Working against your natural wiring is exhausting. It's like being right-handed but forced to use your left hand for everything. You can do it, but it requires constant effort and never feels natural.

When someone's natural drives match what a role requires, something different happens. They don't just work harder, they work more naturally. Tasks that would drain someone else energize them. Problems that would frustrate others engage them.

Organizations tracking this see real differences:

  • 40% fewer people leave when natural drives match role requirements
  • 3x better productivity compared to misaligned placements
  • 67% higher engagement when people work in naturally fitting roles

Experience still matters for knowledge and expertise. But alignment determines whether someone will sustain high performance, or burn out trying.

3. The Real Cost Isn't the Salary. It's the Momentum Lost

HR often cites the cost of a bad hire as 1.5 to 3x the annual salary. SHRM estimates it's closer to 500% of annual salary for mid-level roles once you factor in recruiting, onboarding, lost productivity, and team disruption.

But even that number misses something bigger: opportunity cost.

Every day someone is misaligned in a role, you're not just losing money. You're losing momentum. You're losing the compounding gains that come from having someone naturally wired to excel.

Think about the projects that don’t launch. The clients who never close. The innovation that stalls. The team morale that drifts.

The cost isn't just what you're spending, it's what you're missing.

4. “Culture Fit” Isn’t a Personality Match, It’s a Drive Match

Everyone talks about hiring for culture fit.
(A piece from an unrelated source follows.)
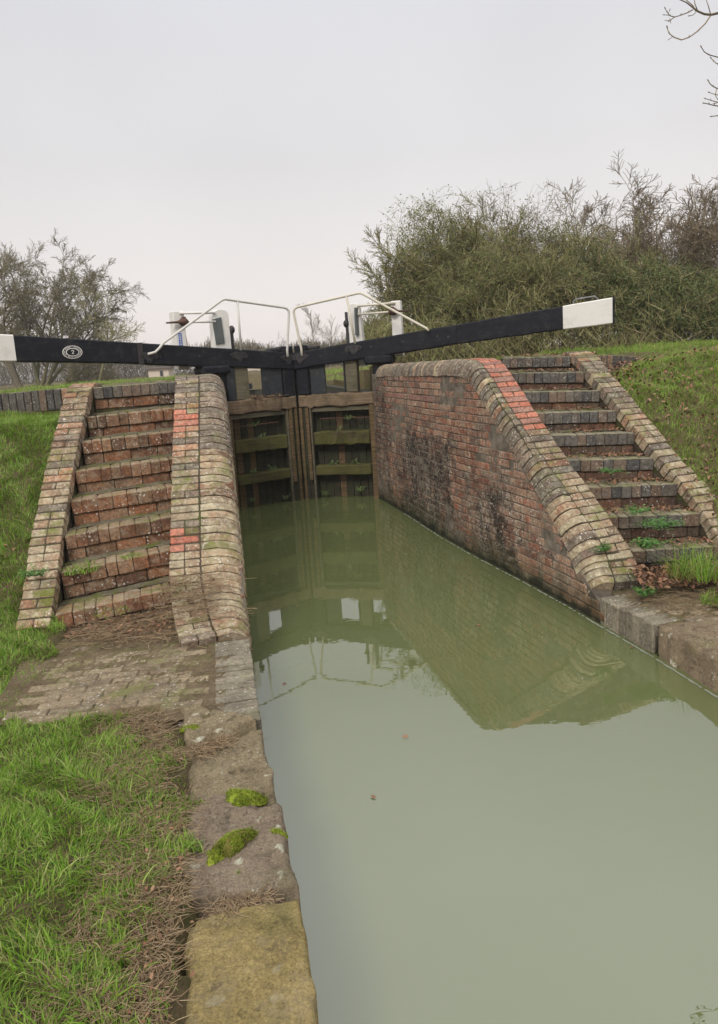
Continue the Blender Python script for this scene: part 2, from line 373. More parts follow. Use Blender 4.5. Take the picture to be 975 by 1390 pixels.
# chamfered, slightly battered brick of given size centred on origin: x along, y across(depth), z up
def brick_shape(sx_, sy_, sz_, rnd, ch=.0042, jit=.0022):
    V, F = [], []
    hx, hy, hz = sx_ / 2, sy_ / 2, sz_ / 2
    idx = {}
    def J(): return rnd.uniform(-jit, jit)
    for X in (-1, 1):
        for Y in (-1, 1):
            for Z in (-1, 1):
                j = (J(), J(), J()); c1 = ch * rnd.uniform(.6, 1.9)
                for ax in range(3):
                    p = [X * (hx - c1), Y * (hy - c1), Z * (hz - c1)]
                    p[ax] = (X * hx, Y * hy, Z * hz)[ax]
                    idx[(X, Y, Z, ax)] = len(V); V.append(tuple(p[i] + j[i] for i in range(3)))
    S = (-1, 1)
    for ax in range(3):
        o = [a for a in range(3) if a != ax]
        for s_ in S:
            f = []
            for (a, b) in ((-1, -1), (1, -1), (1, 1), (-1, 1)):
                k = [0, 0, 0]; k[ax] = s_; k[o[0]] = a; k[o[1]] = b
                f.append(idx[(*k, ax)])
            flip = (s_ < 0) != (ax == 1)
            F.append(tuple(f[::-1]) if flip else tuple(f))
        # edges parallel to ax
        for a in S:
            for b in S:
                k0 = [0, 0, 0]; k1 = [0, 0, 0]; k0[ax] = -1; k1[ax] = 1
                for k in (k0, k1): k[o[0]] = a; k[o[1]] = b
                f = [idx[(*k0, o[0])], idx[(*k1, o[0])], idx[(*k1, o[1])], idx[(*k0, o[1])]]
                F.append(tuple(f))
    for X in S:
        for Y in S:
            for Z in S: F.append((idx[(X, Y, Z, 0)], idx[(X, Y, Z, 1)], idx[(X, Y, Z, 2)]))
    return V, F
def fix_normals(me):
    b = bmesh.new(); b.from_mesh(me); bmesh.ops.recalc_face_normals(b, faces=b.faces); b.to_mesh(me); b.free()
SHAPES = {}
def shape(size, var):
    k = (tuple(round(x, 3) for x in size), var)
    if k not in SHAPES:
        rnd = random.Random(hash(k) & 0xffff)
        V, F = brick_shape(*size, rnd)
        me = bpy.data.meshes.new('tmp'); me.from_pydata(V, [], F); fix_normals(me)
        F = [tuple(p.vertices) for p in me.polygons]; V = [tuple(v.co) for v in me.vertices]; bpy.data.meshes.remove(me)
        SHAPES[k] = (V, F)
    return k
MESHES = {}
def brick_mesh(k, mat):
    if (k, mat) not in MESHES:
        V, F = SHAPES[k]; me = bpy.data.meshes.new('brick'); me.from_pydata(V, [], F); me.materials.append(MATS[mat]); me.update(); MESHES[(k, mat)] = me
    return MESHES[(k, mat)]
CAMP = Vector((0, 0, CAM_H))
def pix(P):
    d = Vector(P) - CAMP; dep = d.dot(fw)
    if dep < .1: return None
    return 487.5 + d.dot(rt) / dep * FPX, 650 - d.dot(up) / dep * FPX, dep
def score(P):
    r = pix(P)
    if r is None: return -1
    x, y, dep = r
    return (1. if -10 < x < 985 and -10 < y < 1400 else 0.01) / dep
def frame(origin, xa, ya, za):
    m_ = Matrix.Identity(4)
    for i in range(3): m_[i][0] = xa[i]; m_[i][1] = ya[i]; m_[i][2] = za[i]; m_[i][3] = origin[i]
    return m_
def lay(parent, part, items, stuffname=None, cap=298):
    """items: (matrix, size, mat[, scoremul]); biggest in view become single parts, the rest one joined part"""
    items = sorted(items, key=lambda t: -score(t[0].translation) * (t[3] if len(t) > 3 else 1))
    for t in items[:cap]:
        k = shape(t[1], random.randrange(5))
        world_child(part, brick_mesh(k, t[2]), parent, t[0])
    rest = items[cap:]
    bym = {}
    for t in rest: bym.setdefault(t[2], []).append(t)
    if rest:
        mats = list(bym); V = []; F = []; MI = []
        for mi, mt in enumerate(mats):
            for t in bym[mt]:
                v, f = SHAPES[shape(t[1], random.randrange(5))]; n = len(V)
                V += [tuple(t[0] @ Vector(a)) for a in v]; F += [tuple(i + n for i in a) for a in f]; MI += [mi] * len(f)
        me = bpy.data.meshes.new(stuffname or part); me.from_pydata(V, [], F)
        for mt in mats: me.materials.append(MATS[mt])
        me.polygons.foreach_set('material_index', MI); me.update()
        o = world_child(stuffname or part + 's', me, parent); o['kind'] = 'stuff'

def poly_sample(pts):
    """arc-length sampler of a 3-D polyline smoothed a little"""
    P = [Vector(p) for p in pts]
    for _ in range(2):
        Q = [P[0]]
        for a, b in zip(P, P[1:]): Q += [a * .75 + b * .25, a * .25 + b * .75]
        Q.append(P[-1]); P = Q
    S = [0]
    for a, b in zip(P, P[1:]): S.append(S[-1] + (b - a).length)
    def f(s):
        s = max(0, min(S[-1] - 1e-6, s))
        i = 0
        while i < len(S) - 2 and S[i + 1] < s: i += 1
        t = (s - S[i]) / max(1e-9, S[i + 1] - S[i])
        return P[i].lerp(P[i + 1], t), (P[i + 1] - P[i]).normalized()
    return f, S[-1]

# ------------------------------------------------------------------ plan of the site
GM, GL, GR = Vector((-.85, 10.87, 0)), Vector((-1.82, 10.2, 0)), Vector((.28, 10.6, 0))   # mitre, heels
# left stair: nosing ends
LB = []; LA = []
Lr = [(231.6, 799.6), (233.4, 745.7), (234, 701), (236, 659.6), (237.7, 622), (238.8, 585), (240, 553.6), (239.8, 517.7)]
Ll = [(73.6, 835.5), (82.6, 778), (87, 728), (96, 681), (102, 640), (111, 600), (118, 566), (126.4, 526)]
for k in range(8):
    LB.append(at(*Lr[k], 4.9 + .257 * k)); LA.append(at(*Ll[k], 4.66 + .255 * k))
Rl = [(858, 748), (827, 701.5), (798.7, 661.5), (770.7, 624.7), (749.3, 591), (728, 560.7), (710.7, 531.9), (693, 506), (682.7, 485.5)]
Rr = [(975, 741), (951, 697), (920, 656.4), (888, 621.5), (861, 587), (837, 557.5), (814.7, 530), (793, 504.7), (774.7, 483.3)]
RA = [at(*p, y) for p, y in zip(Rl, (5.45, 5.68, 5.92, 6.15, 6.38, 6.6, 6.85, 7.07, 7.4))]
RB = [at(*p, y) for p, y in zip(Rr, (5.42, 5.62, 5.87, 6.08, 6.3, 6.52, 6.74, 6.97, 7.3))]
XL = ([-60, -4, 0, 1.84, 2.09, 2.55, 2.87, 3.31, 4.35, 10.4, 34, 36], [4., .45, .02, -.232, -.282, -.388, -.444, -.563, -.76, -1.88, -6.4, -6.8])
XR = ([-60, -4, 0, 2.6, 3.92, 4.53, 5.14, 5.58, 6.28, 7.27, 7.95, 9.25, 10.16, 10.6, 34, 36], [8., 4.3, 3.3, 2.45, 2.015, 1.884, 1.729, 1.626, 1.422, 1.121, .936, .645, .40, .285, -4.17, -4.55])
def xl(y): return np.interp(y, *XL)
def xr(y): return np.interp(y, *XR)
def bumps(x, y):
    return .5 * np.sin(x * 1.7 + 1.3 * np.sin(y * .9)) * np.cos(y * 1.4 + x * .6) + .3 * np.sin(x * 4.1 + y * 2.3) + .2 * np.sin(y * 6.3 - x * 3.1)
def stair_in(x, y, A, B, pad=0.):
    a0, a1, b0, b1 = A[0], A[-1], B[0], B[-1]
    ta = np.interp(y, [a0.y - .1, a1.y + .3], [a0.x, a1.x]); tb = np.interp(y, [b0.y - .1, b1.y + .3], [b0.x, b1.x])
    return (x > ta - pad) & (x < tb + pad) & (y > min(a0.y, b0.y) - .02) & (y < max(a1.y, b1.y) + .2)
def hgt(x, y):
    """land height"""
    x = np.asarray(x, float); y = np.asarray(y, float)
    zl = np.interp(y, [-60, 0, 3.3, 4.1, 4.6, 6.4, 7.3, 7.45, 7.55, 10, 11.5, 13, 34, 60, 400], [.5, .42, .335, .335, .42, 1.66, 1.70, 1.75, 1.90, 1.92, 1.90, 1.70, 1.62, 1.7, 1.6])
    # further left the bank starts earlier
    far_l = np.clip((-x - 3.2) / 3, 0, 1); y_l = np.interp(y, [-60, 0, 3.5, 7.4, 7.6, 11, 13, 60, 400], [.6, .5, .6, 1.68, 1.9, 1.92, 1.85, 1.7, 1.6])
    zl = zl * (1 - far_l) + y_l * far_l
    yr = y - np.clip(x - 2.6, 0, 3) * .05
    zr = np.interp(yr, [-60, 0, 3.5, 4.5, 5.1, 7.2, 7.9, 9.0, 11, 13, 15, 34, 60, 400], [.5, .4, .28, .27, .34, 1.74, 1.90, 1.90, 1.93, 1.86, 1.85, 1.7, 1.7, 1.6])
    nearR = np.clip((x - xr(y) - .1) / .5, 0, 1); zr = np.where(y < 5.2, .17 * (1 - nearR) + zr * nearR, zr)
    yw_ = np.interp(x, [2.42, 2.62, 2.91, 3.2, 3.5, 4.14], [7.75, 8.2, 8.7, 9.07, 9.4, 10.1])
    zr = zr - .19 * np.clip((4.1 - x) / 1.2, 0, 1) * (x > 2.3) * np.clip((y - 7.0) / .5, 0, 1) * (y < yw_)
    dip = (y > 12.5) & (y < 36) & (x > xr(y)) & (x < xr(y) + 7); zr = np.where(dip, np.minimum(zr, 1.66 + .03 * (x - xr(y))), zr)
    mid = (xl(y) + xr(y)) / 2
    z = np.where(x < mid, zl, zr) + bumps(x, y) * np.clip(np.hypot(x, y) / 300 + .018, 0, .3) * np.where((np.abs(x - mid) < 2) & (y < 6), .4, 1)
    # behind the distant hedge the land swells gently
    return z
def hgt_full(x, y):
    z = hgt(x, y)
    for A, B in ((LA, LB), (RA, RB)):
        z = np.where(stair_in(x, y, A, B, .12), z - .75, z)
    padl = ((x > xl(y) - .62) & (x < 0) & (y > 3.42) & (y < 4.75)) | ((x > -1.82 - .2 * (y - 3.7)) & (x < -.6) & (y > 3.42) & (y < 5.0)) | ((x > xl(y) - np.where(y < 7.1, .58, .33)) & (x < xl(y) + .2) & (y > 4.4) & (y < 11))
    z = np.where(padl, z - .35, z)
    padr = ((x < xr(y) + np.where(y < 7.3, .5, .33)) & (x > .0) & (y > 3.2) & (y < 11)); z = np.where(padr, z - .35, z)
    z = np.where((x > 1.9) & (x < 3.75) & (y > 4.62 + (x - 1.9) * .12) & (y < 5.5), z - .2, z)
    stone = (x > xl(y) - .34) & (x < xl(y) + .3) & (y > -3) & (y < 3.4); z = np.where(stone, z - .25, z)
    can = (x > xl(y) - .14) & (x < xr(y) + .14) & (y < 35)
    return np.where(can, -1.4, z)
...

But too often, that gets confused with hiring people who seem familiar or agreeable.

Real culture fit means alignment between how someone is naturally driven to work and what your environment actually demands.

Common Misalignments:

  • A brilliant analyst in a relationship-first role
  • A structure-driven thinker in a fast-paced, chaotic environment
  • A natural collaborator placed in solo project work

None of these are skill issues. They’re energy mismatches. And those mismatches compound over time.

The best organizations don’t guess. They get specific about what drives success in each role, and they assess whether candidates are wired for those dynamics.

5. Building Teams That Actually Work

The perfect hire is a myth. Perfect implies someone who excels across all roles, in all environments, under all conditions. That person doesn’t exist.

But the right hire? That’s real.

That’s someone whose natural drives align with what the role truly demands. Someone who doesn’t have to fight their wiring to succeed. Someone who fits, not just on paper, but in practice.

This Isn’t About Lowering Standards

It’s about getting sharper. More precise. More honest about what truly predicts success in your organization, not what reads well on a resume.

Extraordinary teams aren’t made by collecting top credentials. They’re built by aligning the right people with the right roles and letting their strengths do the work.

The Shift Forward

It starts by redefining what success looks like in each role.
Then it takes the right tools to uncover how candidates are naturally wired—not just what they say in interviews.
And finally, it requires the courage to hire for alignment over familiarity.

The question isn’t whether alignment matters, the data confirms it does.The real question is: Are you ready to stop chasing “perfect” and start hiring for what actually works?